St. Lawrence was one of five schools founded by the Universalists in the nineteenth century. The others were Tufts University, in Medford, Mass.; Lombard University in Galesburg, Ill.; Buchtel College in Akron, Ohio; and Smithson College in Logansport, Ind.

Lombard University, chartered as a college in 1857, was later absorbed by Meadville Theological School in Chicago, which exists today as Meadville Lombard Theological School, a UU seminary. Buchtel College, chartered in 1870, became part of the University of Akron, and Smithson College, which opened in 1872, folded for lack of funds after seven years. Tufts and St. Lawrence are the only two schools with Universalist roots that have survived intact, although both are officially non-sectarian now.

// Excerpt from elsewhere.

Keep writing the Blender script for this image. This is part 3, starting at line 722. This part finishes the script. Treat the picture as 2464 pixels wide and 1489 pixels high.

“In terms of official [Universalist] linkages, they’re only historic and symbolic, but they’re valued at St. Lawrence,” Fox said.

These linkages were honored in 2006 when St. Lawrence celebrated its 150th anniversary. The celebration included speakers, publications, and exhibits about St. Lawrence’s Universalist past. As part of that celebration, several graduates of the theological school, which closed in 1965, raised money to bring high-quality copies of the portraits of three of St. Lawrence’s early Universalist leaders to the UUA headquarters in Boston.

Portraits of Ebenezer Fisher, the first president of the theological school and the university (1865–1879), Isaac Morgan Atwood, president of the theological school (1879–1899), and John Murray Atwood, dean of the theological school (1914–1951), were presented to the UUA at a ceremony on October 2, 2007. They now hang in the UUA’s administrative suite.

“There is a certain poignancy in this gathering,” said the Rev. Dr. Richard Gilbert (class of 1961) at the portrait dedication ceremony. “Many of us are part of a faithful but dwindling remnant of alumni.” But the theological school will live on in many ways, Gilbert continued—including in the influence that the school had on its graduates and the influence these graduates later had on Unitarian Universalism.

“The theological school, then, is a community of memory and hope,” Gilbert said. “Here we tried to learn to talk the talk and walk the walk.”